INFA is trading at 21x forward earnings today, and I assumed it would trade in a similar range 1 year from now, as I do not expect any major events that would change this.

Based on these assumptions, I believe INFA’s stock is worth $17.73 in FY23.

Valuation

Own estimates

Risks

Industry adoption rate may not grow fast

It’s possible that the market for cloud-based data management solutions has already reached the same level of maturity as the market for on-premise products. It might also not grow as much as it is expected to. Also, the acceptance might be stoic due to a number of reasons, like concerns about data security, privacy, cost, etcetera.
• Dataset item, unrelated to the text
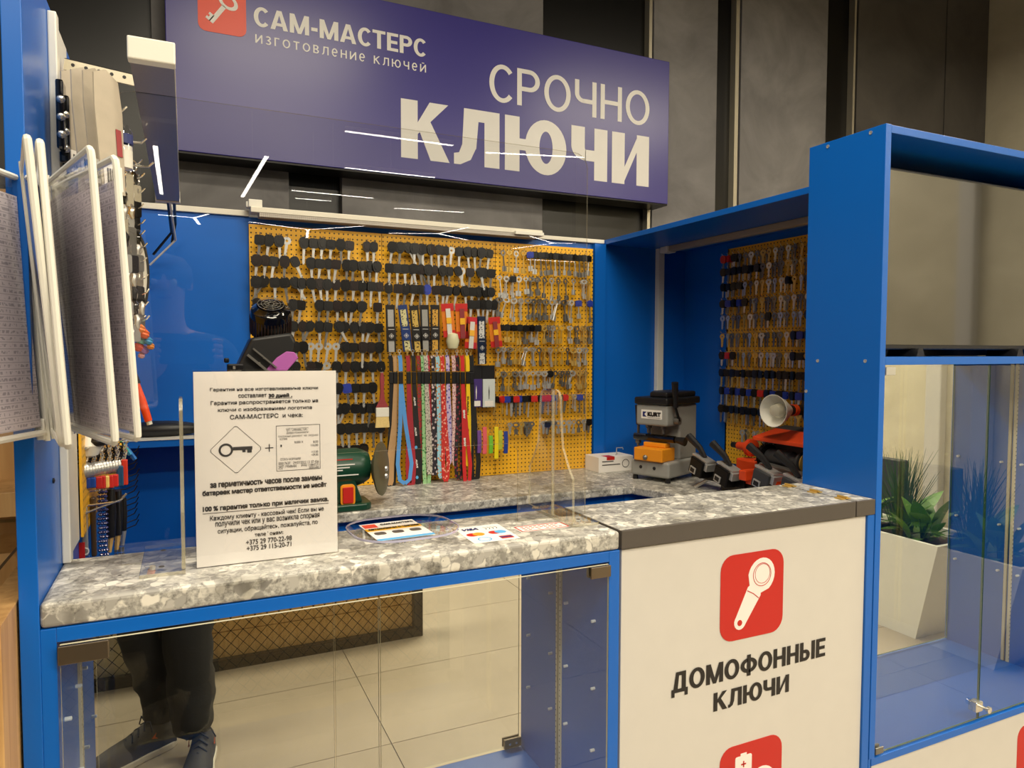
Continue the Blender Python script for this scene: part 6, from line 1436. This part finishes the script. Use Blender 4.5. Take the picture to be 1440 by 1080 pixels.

A lot of customers have invested significant amounts of resources in conventional on-premise software solutions, and because of that, they might not be willing to move and start using cloud-based solutions.

Conclusion

I believe Informatica Inc. is an interesting and exciting company with a lot to look forward to. However, the market is not pricing it cheaply enough for me to deploy capital to invest in it. I would encourage readers and investors to hold back on investing and wait for a cheaper valuation.